Rätzlingens Ortsbürgermeister Wilhelm Behrens
Ralf Geisthardt (CDU), Mitglied des Landtages Sachsen-Anhalt, konnte den Rätzlinger Bürgermeister beruhigen und stellte klar: "Es besteht kein Anschlusszwang bei Regenwasser. Das Niederschlagswasser soll ortsnah versickert, verrieselt oder direkt in ein Gewässer eingeleitet werden."
Die öffentliche Aufregung um einen angeblichen allgemeinen Anschlusszwang für Regenwasser wäre seiner Ansicht nach verständlich.
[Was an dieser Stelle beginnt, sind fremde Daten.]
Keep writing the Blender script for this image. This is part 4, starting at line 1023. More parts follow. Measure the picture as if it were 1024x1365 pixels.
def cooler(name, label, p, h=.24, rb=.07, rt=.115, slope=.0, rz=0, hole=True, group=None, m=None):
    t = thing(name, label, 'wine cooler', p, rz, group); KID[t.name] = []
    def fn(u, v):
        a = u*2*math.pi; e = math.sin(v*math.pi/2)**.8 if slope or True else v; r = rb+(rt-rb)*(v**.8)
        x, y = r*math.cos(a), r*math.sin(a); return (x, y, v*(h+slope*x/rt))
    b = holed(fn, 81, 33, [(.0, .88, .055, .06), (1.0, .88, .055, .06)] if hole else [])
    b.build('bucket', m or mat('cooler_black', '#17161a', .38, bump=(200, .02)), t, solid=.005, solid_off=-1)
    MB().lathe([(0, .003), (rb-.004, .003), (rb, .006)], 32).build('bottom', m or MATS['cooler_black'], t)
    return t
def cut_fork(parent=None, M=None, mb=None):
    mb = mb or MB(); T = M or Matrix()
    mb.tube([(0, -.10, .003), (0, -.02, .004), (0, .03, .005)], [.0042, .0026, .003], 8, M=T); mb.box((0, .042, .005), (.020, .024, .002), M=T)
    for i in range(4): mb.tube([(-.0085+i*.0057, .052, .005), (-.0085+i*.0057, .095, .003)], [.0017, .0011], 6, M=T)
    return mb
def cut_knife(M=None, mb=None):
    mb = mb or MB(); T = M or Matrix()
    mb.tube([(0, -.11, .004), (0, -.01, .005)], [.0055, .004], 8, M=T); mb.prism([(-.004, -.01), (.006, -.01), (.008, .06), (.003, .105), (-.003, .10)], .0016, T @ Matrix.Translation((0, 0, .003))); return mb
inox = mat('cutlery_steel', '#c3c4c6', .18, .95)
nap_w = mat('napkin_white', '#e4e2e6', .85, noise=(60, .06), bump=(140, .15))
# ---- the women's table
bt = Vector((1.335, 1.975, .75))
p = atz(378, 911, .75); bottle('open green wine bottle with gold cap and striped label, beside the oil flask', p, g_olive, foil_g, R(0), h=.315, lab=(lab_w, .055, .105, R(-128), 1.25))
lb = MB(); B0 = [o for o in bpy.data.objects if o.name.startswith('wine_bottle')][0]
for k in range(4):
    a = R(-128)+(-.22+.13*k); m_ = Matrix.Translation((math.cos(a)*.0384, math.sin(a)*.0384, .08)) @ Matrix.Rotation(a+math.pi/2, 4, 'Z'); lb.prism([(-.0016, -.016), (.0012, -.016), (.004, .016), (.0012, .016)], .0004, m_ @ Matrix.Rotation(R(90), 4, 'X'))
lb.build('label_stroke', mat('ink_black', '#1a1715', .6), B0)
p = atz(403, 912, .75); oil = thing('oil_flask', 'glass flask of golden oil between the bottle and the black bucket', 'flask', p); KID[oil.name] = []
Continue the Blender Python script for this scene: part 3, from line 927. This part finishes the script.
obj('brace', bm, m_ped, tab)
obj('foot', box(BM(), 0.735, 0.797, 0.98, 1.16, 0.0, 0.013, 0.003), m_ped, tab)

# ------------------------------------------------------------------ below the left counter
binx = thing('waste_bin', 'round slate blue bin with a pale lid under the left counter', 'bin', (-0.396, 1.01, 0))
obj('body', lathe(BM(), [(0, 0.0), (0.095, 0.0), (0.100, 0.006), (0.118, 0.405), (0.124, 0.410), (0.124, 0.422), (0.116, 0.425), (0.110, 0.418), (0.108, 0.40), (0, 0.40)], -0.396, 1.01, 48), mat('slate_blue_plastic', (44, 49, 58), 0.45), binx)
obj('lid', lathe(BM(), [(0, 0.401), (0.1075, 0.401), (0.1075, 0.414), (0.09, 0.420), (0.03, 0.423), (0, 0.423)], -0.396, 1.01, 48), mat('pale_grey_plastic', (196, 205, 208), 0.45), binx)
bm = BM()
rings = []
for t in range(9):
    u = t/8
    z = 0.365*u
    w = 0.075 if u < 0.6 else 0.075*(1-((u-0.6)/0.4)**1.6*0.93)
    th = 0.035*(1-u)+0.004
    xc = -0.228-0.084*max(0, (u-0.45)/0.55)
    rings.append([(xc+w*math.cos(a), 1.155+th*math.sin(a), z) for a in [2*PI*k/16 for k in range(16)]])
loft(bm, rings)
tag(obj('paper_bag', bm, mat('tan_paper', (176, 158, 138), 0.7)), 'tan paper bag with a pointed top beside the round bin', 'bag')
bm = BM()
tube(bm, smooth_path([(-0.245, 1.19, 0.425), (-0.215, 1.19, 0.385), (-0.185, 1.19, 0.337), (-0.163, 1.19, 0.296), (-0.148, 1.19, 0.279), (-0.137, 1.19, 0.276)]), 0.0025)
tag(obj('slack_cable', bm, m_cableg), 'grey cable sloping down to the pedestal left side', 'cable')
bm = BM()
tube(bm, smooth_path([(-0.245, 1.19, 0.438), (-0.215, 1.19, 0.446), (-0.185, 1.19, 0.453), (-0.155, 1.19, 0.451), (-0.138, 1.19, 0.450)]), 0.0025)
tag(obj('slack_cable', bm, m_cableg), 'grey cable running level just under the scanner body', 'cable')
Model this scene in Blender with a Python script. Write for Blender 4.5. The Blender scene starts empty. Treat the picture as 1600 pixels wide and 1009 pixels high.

Schlechte Kommunikation der zuständigen Stellen, wichtige Veränderungen im Prozess der Ausschussberatungen und Missverständnisse hätten die Bürger verunsichert. "Auslöser der Gesetzesänderung ist das Problem der Vernässung in bestimmten Gebieten des Landes. Der Landtag hat zur Behebung von Schäden etwa 30 Millionen Euro bereitgestellt. Allerdings hat die gegenwärtige Rechtslage die Fertigung von hydrologisch gebotenen Anlagen sehr eingeengt und die direkte Hilfe vor Ort oft unmöglich gemacht", sagte Geisthardt.
"Es muss nachgewiesen werden, woher das Wasser kommt"
"Die geplante Rechtslage ermöglicht den Gemeinden, den Anschluss in eine öffentliche Abwasseranlage unter bestimmten Bedingungen des Bundeswasserhaushaltsgesetzes vorzuschreiben", erklärte er. Nur wo es Vernässungsprobleme im Boden gibt, soll demnach öffentlich eingeleitet werden.
"Der Abwasserverband oder die Kommune müssen, wenn sie jemanden an eine öffentliche Einrichtung anschließen wollen, feststellen, wo die Vernässung herkommt. Verband und Kommune müssen ein Niederschlagswasserbeseitigungskonzept erstellen und dem Bürger nachweisen, dass das Wasser von seinem Grundstück kommt", erklärte Geisthardt.
Vorhandene Anlagen haben Bestandsschutz
Für bereits getätigte Investitionen in private Regenwasseranlagen gäbe es ein Bestandsschutz. Die Eigentümer von privaten Regenwasseranlagen seien laut Geisthardts Ausführungen weiter vom Anschluss- und Benutzungszwang befreit, wenn das Niederschlagswasser schadlos beseitigt wird.
"Das Oberverwaltungsgericht hat gesagt, dass Finanzgründe, um irgendwelche Löcher zu stopfen, den Anschluss- und Benutzungszwang nicht legitimieren"
Ralf Geisthardt, CDU-Landtagsabgeordneter
Wasserwirtschaftliche Gründe für einen Anschluss seien dabei ausdrücklich keine wirtschaftlichen Gründe, sondern hydrologische Gründe. "Das Oberverwaltungsgericht Sachsen-Anhalt hat am 27. März 2012 richtig geurteilt. Es hat gesagt, dass Finanzgründe, um irgendwelche Löcher zu stopfen, den Anschluss- und Benutzungszwang nicht legitimieren", sagte der Landtagsabgeordnete.